(PROBLEM TO WORK ON): Your task is to retype the lines from the opening of the material through the line that includes "GREY = (.30, .245, .20);". Do not copy the pictures.

(COLLECTED MATERIAL):

BEGIN

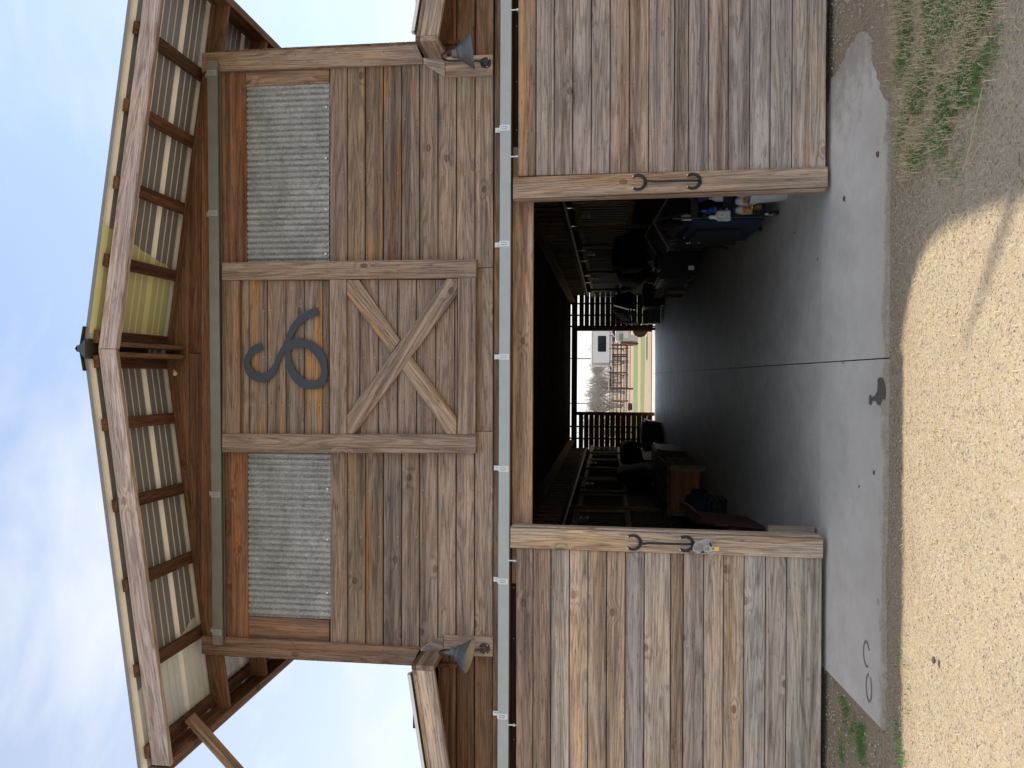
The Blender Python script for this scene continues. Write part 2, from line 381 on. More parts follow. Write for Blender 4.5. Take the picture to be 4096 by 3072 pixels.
def bar(name, a, b, w, h, parent, col, up=(0, 0, 1), mat=None, ch=.003):
    """squared timber from a to b, w wide, h deep along up"""
    a = Vector(a); b = Vector(b); x = (b - a).normalized(); u = Vector(up); u = (u - x * u.dot(x)).normalized(); s_ = x.cross(u)
    q = [a + s_ * (w / 2) + u * (h / 2), a - s_ * (w / 2) + u * (h / 2), a - s_ * (w / 2) - u * (h / 2), a + s_ * (w / 2) - u * (h / 2)]
    mb = MB(); mb.prism(q, b - a, ch)
    return mb.build(name, mat or WOOD, parent, xdir=x, zdir=s_ if w < h else u, col=col)
def quadY(pl, y): return [P(a, b, y) for a, b in pl]

# tints (linear albedo)
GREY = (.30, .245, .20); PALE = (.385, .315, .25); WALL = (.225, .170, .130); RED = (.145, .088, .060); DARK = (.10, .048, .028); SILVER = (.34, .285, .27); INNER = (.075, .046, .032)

YW, YD = .10, 0.0         # wall face, sliding door face
DY = Vector((0, 1, 0))
# ================================================================== barn
barn = root('barn', (.17, YW, 0), 'tall timber horse barn with weathered plank front and open centre aisle', 'barn')

# --- front wall planks (nine courses between the track header and the corrugated panels), full width to the corner boards and beyond under the lean-tos
front = root('front_wall', (.17, YW, 2.4), parent=barn)
NC = 9; ztop = 3.748; zbot = 2.447; pit = (ztop - zbot) / NC
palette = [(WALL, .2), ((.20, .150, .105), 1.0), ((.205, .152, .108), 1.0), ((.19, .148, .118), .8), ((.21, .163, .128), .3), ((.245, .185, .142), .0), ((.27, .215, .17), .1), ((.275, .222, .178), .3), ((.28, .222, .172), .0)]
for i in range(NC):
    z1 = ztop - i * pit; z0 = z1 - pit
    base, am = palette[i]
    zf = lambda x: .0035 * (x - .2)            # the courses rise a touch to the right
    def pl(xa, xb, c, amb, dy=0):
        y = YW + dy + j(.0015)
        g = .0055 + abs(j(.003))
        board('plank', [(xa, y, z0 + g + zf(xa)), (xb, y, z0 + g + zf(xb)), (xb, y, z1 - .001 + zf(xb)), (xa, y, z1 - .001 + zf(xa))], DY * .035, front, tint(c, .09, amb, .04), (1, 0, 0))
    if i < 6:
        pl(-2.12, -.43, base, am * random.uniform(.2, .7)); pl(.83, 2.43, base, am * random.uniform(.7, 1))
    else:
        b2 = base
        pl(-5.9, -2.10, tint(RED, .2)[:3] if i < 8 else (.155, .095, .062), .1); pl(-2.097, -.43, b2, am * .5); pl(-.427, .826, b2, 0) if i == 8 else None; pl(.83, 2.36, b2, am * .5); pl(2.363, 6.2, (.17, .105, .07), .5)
# backing sheathing and interior lining behind the planks
mb = MB()
zt = lambda x: 5.066 - .128 * abs(x - .21)
mb.prism([(-5.9, 0, 2.18), (6.2, 0, 2.18), (6.2, 0, 2.72), (2.42, 0, 2.9), (2.42, 0, 4.78), (.21, 0, 5.05), (-2.12, 0, 4.74), (-2.12, 0, 2.9), (-5.9, 0, 2.72)], DY * .012)
for v in mb.v: v.y += YW + .037
mb.build('sheathing', WOOD, front, xdir=(1, 0, 0), zdir=(0, -1, 0), col=(.035, .02, .014, 0))

# header boards behind the lower track, and the wall under the header either side
board('header_board', [(-5.9, YW - .006, 2.352), (6.2, YW - .006, 2.372), (6.2, YW - .006, 2.452), (-5.9, YW - .006, 2.438)], DY * .04, front, (.185, .118, .078, .3), (1, 0, 0))
board('header_board', [(-5.9, YW - .03, 2.30), (6.2, YW - .03, 2.315), (6.2, YW - .03, 2.349), (-5.9, YW - .03, 2.334)], DY * .06, front, (.12, .065, .04, .0), (1, 0, 0))
board('door_header', [(-1.6, .125, 2.147), (1.75, .125, 2.150), (1.75, .125, 2.31), (-1.6, .125, 2.30)], DY * .05, front, (.34, .235, .165, 0), (1, 0, 0))
for sx, xa, xb in ((-1, -5.9, -1.42), (1, 1.6, 6.2)):
    for k in range(16):
        z = .02 + k * .1415
        board('plank', [(xa, .155, z), (xb, .155, z), (xb, .155, z + .138), (xa, .155, z + .138)], DY * .03, front, tint(RED, .15), (1, 0, 0), 0)
for xa, xb in ((-1.49, -1.38), (1.52, 1.63)):
    board('door_jamb', [(xa, .112, .02), (xb, .112, .02), (xb, .112, 2.15), (xa, .112, 2.15)], DY * .04, front, (.14, .085, .055, 0), (0, 0, 1))

# --- gable boards under the roof
gab = root('gable', (.17, YW, 4.5), parent=barn)
zg = [4.56, 4.815, 4.925, 5.066]
RD2 = (.15, .088, .058)
def gpoly(z0, z1):
    xs = lambda z: (5.066 - z) / .128
    w0 = min(xs(z0), 2.36); w1 = min(xs(z1), 2.36)
    return w0, w1
z0, z1 = 4.925, 5.064; w0 = (5.066 - z0) / .128
board('gable_board', [(.21 - w0, YW + .004, z0), (.21 + w0, YW + .004, z0), (.21, YW + .004, z1)], DY * .035, gab, (*RD2, 0), (1, 0, 0))
w0 = min((5.066 - 4.815) / .128, 2.25)
for xa, xb in ((.21 - w0, .165), (.168, .21 + w0)):
    pts = [(xa, YW, 4.815), (xb, YW, 4.815), (xb, YW, min(4.923, 5.066 - .128 * abs(xb - .21))), (xa, YW, min(4.923, 5.066 - .128 * abs(xa - .21)))]
    kx = .21 + math.copysign((5.066 - 4.923) / .128, (xa + xb) / 2 - .21)
    if xa < kx < xb:
        if kx < .21: pts = pts[:3] + [(kx, YW, 4.923), (xa, YW, 5.066 - .128 * (.21 - xa))]
        else: pts = [pts[0], pts[1], (xb, YW, 5.066 - .128 * (xb - .21)), (kx, YW, 4.923), pts[3]]
    pts = [(p[0], p[1], max(p[2], 4.817)) for p in pts]
    board('gable_board', pts, DY * .035, gab, (*tint(RD2, .1)[:3], .2), (1, 0, 0))
board('gable_board', [(-2.13, YW - .012, 4.705), (2.42, YW - .012, 4.735), (2.30, YW - .012, 4.812), (-1.80, YW - .012, 4.812), (-2.13, YW - .012, 4.76)], DY * .045, gab, (.17, .098, .06, .3), (1, 0, 0))
board('gable_board', [(-2.13, YW + .006, 4.56), (2.42, YW + .006, 4.59), (2.42, YW + .006, 4.732), (-2.13, YW + .006, 4.702)], DY * .035, gab, (*tint(RD2, .1)[:3], .2), (1, 0, 0))
board('gable_board', [(-2.13, YW - .003, 4.418), (2.42, YW - .003, 4.442), (2.42, YW - .003, 4.588), (-2.13, YW - .003, 4.558)], DY * .035, gab, (.185, .10, .06, .4), (1, 0, 0))

# --- corrugated panels with their framing
def corr(name, xa, xb, za, zb, y):
    mb = MB(); n = int((xb - xa) / .0465 * 8); A = []; B = []
    rows = 6
    vs = []; fs = []
    for k in range(rows + 1):
        for i in range(n + 1):
            x = xa + (xb - xa) * i / n
            ph = (x - xa) / .0465 * 2 * math.pi
            lap = -.004 if ((x - xa) % .66) < .03 else 0
            vs.append((x, y + .016 * (max(0, math.sin(ph) * .5 + .5) ** 3) - .008 + lap + .0015 * math.sin(k * 2.1 + x * 9), za + (zb - za) * k / rows))
    for k in range(rows):
        for i in range(n):
            a = k * (n + 1) + i; fs.append((a, a + 1, a + n + 2, a + n + 1))
    mb.add(vs, fs)
    o = mb.build(name, GALV, panels, smooth=True, origin=Vector(((xa + xb) / 2, y, (za + zb) / 2)))
    return o
panels = root('corrugated_infill', (.17, YW, 4.0), parent=barn)
corr('corrugated_panel', -1.93, -.45, 3.74, 4.44, YW + .012)
corr('corrugated_panel', .85, 2.30, 3.76, 4.46, YW + .012)
for (x, z) in [(q, 3.765 + .02 * (q > 0)) for q in (-1.72, -1.3, -.9, -.55, .95, 1.3, 1.7, 2.1)]:
    mb = MB(); mb.lathe([(.009, -.006), (.009, 0), (.001, .004)], (x, YW + .002, z), 8, 'Y'); mb.build('screw', M['zinc'], panels)
board('panel_trim', [(-2.14, YW - .002, 3.75), (-1.935, YW - .002, 3.75), (-1.935, YW - .002, 4.417), (-2.14, YW - .002, 4.417)], DY * .03, panels, (.175, .11, .072, .2), (0, 0, 1))
board('panel_trim', [(2.285, YW - .002, 3.762), (2.42, YW - .002, 3.762), (2.42, YW - .002, 4.45), (2.285, YW - .002, 4.45)], DY * .03, panels, (.21, .145, .10, .2), (0, 0, 1))

# --- corner boards
cbs = root('corner_trim', (.17, YW - .03, 3.6), parent=barn)
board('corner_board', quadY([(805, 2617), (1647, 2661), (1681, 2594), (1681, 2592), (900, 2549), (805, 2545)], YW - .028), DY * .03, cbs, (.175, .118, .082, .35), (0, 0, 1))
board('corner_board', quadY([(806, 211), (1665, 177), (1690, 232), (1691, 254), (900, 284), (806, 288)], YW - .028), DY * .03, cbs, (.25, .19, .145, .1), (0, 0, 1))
# side walls of the tall bay above the lean-to roofs
for sx, x, c in ((-1, -2.255, (.12, .065, .04, .2)), (1, 2.57, (.13, .075, .05, .2))):
    for k in range(14):
        z = 2.72 + k * .1415
        board('side_plank', [(x, YW - .026, z), (x, 21.7, z), (x, 21.7, z + .137), (x, YW - .026, z + .137)], Vector((-sx * .03, 0, 0)), cbs, c, (0, 1, 0), 0)
# pentagon gussets and lamp boards at each corner
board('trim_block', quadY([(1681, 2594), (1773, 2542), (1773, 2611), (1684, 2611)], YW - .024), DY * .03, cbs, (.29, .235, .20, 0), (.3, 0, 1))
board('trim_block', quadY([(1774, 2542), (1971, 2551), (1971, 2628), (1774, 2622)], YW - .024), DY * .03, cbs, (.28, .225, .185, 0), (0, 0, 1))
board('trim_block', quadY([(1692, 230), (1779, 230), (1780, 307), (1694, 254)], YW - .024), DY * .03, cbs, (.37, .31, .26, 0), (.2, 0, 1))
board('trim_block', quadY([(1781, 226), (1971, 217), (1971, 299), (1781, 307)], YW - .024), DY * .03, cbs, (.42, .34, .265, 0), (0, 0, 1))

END

(TASK RESPONSE):
The Blender Python script for this scene continues. Write part 2, from line 381 on. More parts follow. Write for Blender 4.5. Take the picture to be 4096 by 3072 pixels.
def bar(name, a, b, w, h, parent, col, up=(0, 0, 1), mat=None, ch=.003):
    """squared timber from a to b, w wide, h deep along up"""
    a = Vector(a); b = Vector(b); x = (b - a).normalized(); u = Vector(up); u = (u - x * u.dot(x)).normalized(); s_ = x.cross(u)
    q = [a + s_ * (w / 2) + u * (h / 2), a - s_ * (w / 2) + u * (h / 2), a - s_ * (w / 2) - u * (h / 2), a + s_ * (w / 2) - u * (h / 2)]
    mb = MB(); mb.prism(q, b - a, ch)
    return mb.build(name, mat or WOOD, parent, xdir=x, zdir=s_ if w < h else u, col=col)
def quadY(pl, y): return [P(a, b, y) for a, b in pl]

# tints (linear albedo)
GREY = (.30, .245, .20); PALE = (.385, .315, .25); WALL = (.225, .170, .130); RED = (.145, .088, .060); DARK = (.10, .048, .028); SILVER = (.34, .285, .27); INNER = (.075, .046, .032)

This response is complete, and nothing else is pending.